The partition type is also known as the “system ID” and when you use the fdisk utility to mount a drive in linux and create a new partition it will usually default to the standard Linux partition type, or the “Data” partition type.

There are various linux format disk commands you can use including

p (as in print) to see the current existing partitions

n (as in new) to create a new partition

t (as in type) to change the type of the partition

Changing a partition type:

In order to change the partition type, you must enter the command mode and type “t” for changing the type, and then you have to specify the partition’s number. In order to modify the partition you need its number, and you can find it with the hex code of the type. L will let you view a list of the hex codes.

Changing the type of the partition does not automatically format it with the file system you select.

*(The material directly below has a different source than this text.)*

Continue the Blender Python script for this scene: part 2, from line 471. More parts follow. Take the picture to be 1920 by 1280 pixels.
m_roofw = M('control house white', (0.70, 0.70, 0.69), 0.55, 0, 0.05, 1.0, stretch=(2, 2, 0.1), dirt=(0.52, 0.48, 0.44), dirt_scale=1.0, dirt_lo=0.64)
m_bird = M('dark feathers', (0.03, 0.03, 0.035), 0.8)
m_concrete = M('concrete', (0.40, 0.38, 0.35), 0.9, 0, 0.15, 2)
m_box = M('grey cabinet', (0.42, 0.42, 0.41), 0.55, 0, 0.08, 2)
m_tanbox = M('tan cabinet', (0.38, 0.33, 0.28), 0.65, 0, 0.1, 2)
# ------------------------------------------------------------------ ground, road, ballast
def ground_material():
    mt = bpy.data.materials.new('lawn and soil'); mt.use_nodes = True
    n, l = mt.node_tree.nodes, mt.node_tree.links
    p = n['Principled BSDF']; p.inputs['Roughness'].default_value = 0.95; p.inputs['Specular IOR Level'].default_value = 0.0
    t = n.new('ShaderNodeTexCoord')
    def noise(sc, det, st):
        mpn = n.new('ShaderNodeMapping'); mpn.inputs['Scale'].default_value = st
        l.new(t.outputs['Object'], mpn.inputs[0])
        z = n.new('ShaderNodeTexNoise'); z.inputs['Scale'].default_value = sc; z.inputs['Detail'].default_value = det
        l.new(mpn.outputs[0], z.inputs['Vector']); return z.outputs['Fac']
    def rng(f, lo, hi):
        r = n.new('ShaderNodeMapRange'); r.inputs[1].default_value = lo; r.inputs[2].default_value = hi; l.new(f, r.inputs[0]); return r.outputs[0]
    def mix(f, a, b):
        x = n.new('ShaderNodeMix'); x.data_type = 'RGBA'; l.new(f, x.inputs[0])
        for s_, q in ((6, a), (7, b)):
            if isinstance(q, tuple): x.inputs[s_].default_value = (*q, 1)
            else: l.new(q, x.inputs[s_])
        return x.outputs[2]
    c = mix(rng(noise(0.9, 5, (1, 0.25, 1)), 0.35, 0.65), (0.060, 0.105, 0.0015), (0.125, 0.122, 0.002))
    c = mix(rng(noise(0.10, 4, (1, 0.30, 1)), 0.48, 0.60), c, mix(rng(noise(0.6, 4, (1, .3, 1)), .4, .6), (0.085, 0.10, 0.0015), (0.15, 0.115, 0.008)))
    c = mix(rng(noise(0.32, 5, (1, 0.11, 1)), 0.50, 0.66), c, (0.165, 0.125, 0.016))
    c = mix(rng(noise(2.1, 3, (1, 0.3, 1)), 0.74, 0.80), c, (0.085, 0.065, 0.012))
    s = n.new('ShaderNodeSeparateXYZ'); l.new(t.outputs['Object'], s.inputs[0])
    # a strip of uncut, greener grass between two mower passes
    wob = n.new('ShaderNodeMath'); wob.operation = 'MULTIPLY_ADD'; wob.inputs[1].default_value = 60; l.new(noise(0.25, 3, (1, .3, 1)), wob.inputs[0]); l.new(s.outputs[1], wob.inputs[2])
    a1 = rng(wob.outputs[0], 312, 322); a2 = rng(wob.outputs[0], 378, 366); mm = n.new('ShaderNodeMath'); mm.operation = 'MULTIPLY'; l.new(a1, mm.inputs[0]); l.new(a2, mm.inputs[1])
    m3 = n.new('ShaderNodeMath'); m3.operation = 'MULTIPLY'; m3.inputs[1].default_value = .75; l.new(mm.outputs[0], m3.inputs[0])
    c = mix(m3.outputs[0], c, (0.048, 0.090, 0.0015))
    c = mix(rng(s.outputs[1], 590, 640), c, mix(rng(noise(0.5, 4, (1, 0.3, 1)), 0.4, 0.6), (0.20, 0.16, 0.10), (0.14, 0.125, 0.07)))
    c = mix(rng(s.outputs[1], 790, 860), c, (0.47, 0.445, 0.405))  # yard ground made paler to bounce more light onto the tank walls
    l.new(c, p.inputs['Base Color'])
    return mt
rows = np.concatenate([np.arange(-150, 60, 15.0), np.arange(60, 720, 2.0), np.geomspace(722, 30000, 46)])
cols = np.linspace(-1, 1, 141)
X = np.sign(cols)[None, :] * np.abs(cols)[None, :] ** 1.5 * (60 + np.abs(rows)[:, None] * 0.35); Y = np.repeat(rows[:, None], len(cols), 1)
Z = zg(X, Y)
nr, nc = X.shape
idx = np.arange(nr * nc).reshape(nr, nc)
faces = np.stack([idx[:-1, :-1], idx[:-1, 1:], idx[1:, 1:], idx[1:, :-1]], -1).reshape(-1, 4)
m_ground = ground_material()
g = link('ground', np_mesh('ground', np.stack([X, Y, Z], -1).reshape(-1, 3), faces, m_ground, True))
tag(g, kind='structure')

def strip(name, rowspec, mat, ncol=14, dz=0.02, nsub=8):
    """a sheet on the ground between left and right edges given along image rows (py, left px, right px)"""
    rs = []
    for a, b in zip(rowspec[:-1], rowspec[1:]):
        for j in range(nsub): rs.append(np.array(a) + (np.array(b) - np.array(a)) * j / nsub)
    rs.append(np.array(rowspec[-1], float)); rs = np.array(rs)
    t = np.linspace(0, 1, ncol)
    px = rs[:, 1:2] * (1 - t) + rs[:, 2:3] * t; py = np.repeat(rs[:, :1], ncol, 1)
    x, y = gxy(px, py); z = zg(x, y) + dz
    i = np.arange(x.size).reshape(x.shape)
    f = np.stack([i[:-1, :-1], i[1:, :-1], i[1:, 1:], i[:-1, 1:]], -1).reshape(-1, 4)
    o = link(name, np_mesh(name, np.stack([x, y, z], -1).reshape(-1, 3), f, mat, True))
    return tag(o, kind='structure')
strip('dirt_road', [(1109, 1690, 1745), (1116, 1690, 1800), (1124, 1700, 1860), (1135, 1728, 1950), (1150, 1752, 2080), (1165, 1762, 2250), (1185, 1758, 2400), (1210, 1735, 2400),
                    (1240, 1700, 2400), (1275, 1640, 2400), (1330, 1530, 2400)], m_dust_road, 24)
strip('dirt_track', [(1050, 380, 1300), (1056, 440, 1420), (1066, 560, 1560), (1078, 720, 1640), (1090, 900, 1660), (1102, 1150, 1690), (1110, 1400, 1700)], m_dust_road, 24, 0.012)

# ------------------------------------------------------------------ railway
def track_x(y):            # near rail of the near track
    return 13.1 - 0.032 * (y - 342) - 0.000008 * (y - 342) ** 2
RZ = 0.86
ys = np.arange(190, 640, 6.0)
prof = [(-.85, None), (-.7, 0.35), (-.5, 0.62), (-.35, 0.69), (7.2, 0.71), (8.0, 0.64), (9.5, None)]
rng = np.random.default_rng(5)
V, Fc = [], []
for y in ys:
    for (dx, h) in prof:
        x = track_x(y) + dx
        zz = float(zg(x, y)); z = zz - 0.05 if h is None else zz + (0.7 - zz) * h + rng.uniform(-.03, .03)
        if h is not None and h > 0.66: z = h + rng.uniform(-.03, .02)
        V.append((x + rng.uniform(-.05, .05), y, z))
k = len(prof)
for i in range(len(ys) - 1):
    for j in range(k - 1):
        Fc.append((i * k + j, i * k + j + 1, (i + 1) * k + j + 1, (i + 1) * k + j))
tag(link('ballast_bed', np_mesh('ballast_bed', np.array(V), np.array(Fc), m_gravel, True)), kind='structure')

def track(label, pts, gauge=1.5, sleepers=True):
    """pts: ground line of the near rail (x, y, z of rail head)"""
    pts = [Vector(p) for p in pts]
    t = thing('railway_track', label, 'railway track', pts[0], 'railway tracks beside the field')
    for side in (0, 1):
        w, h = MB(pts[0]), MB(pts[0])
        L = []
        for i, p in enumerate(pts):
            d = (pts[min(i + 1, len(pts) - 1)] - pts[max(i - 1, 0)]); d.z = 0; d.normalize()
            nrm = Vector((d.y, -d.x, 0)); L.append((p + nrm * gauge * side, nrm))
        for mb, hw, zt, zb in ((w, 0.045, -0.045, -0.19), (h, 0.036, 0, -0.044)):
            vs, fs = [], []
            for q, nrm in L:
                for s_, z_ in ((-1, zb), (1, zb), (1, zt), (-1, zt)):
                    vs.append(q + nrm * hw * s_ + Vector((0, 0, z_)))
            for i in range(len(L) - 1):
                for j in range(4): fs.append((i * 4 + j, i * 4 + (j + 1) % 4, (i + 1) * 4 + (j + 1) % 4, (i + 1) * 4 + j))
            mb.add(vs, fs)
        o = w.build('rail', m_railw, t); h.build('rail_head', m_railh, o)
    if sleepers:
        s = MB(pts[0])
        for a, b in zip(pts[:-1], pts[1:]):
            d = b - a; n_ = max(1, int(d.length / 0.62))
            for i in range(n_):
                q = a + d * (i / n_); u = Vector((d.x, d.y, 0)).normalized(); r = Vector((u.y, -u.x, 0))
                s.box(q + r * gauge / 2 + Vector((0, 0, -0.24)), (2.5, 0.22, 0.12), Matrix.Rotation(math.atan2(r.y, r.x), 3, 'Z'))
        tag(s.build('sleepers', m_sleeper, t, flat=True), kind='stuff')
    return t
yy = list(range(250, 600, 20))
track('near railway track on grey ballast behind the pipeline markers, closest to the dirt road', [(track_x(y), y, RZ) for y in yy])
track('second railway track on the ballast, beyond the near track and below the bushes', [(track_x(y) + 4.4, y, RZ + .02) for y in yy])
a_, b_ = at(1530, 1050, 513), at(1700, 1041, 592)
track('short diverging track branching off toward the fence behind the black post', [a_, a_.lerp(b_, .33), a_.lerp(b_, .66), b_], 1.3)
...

You will have to make those modifications later with the corresponding mkfs command and specifying the partition you want to modify.


Because Linux is an operating system which allows for a high degree of user customization through the use of command line interface, there are a number of codes you can use to create partitions, change the type of the partitions, see the size of an existing partition, and troubleshoot issues with your SATA drives.

If you are encountering errors with your SATA drive after it is mounted, you may have to take a look at the codes you are using in your fdisk or sfdisk utility, or download a utility package from the internet that will allow you to better understand the errors you are seeing and provide you with the ability to modify your drives as necessary.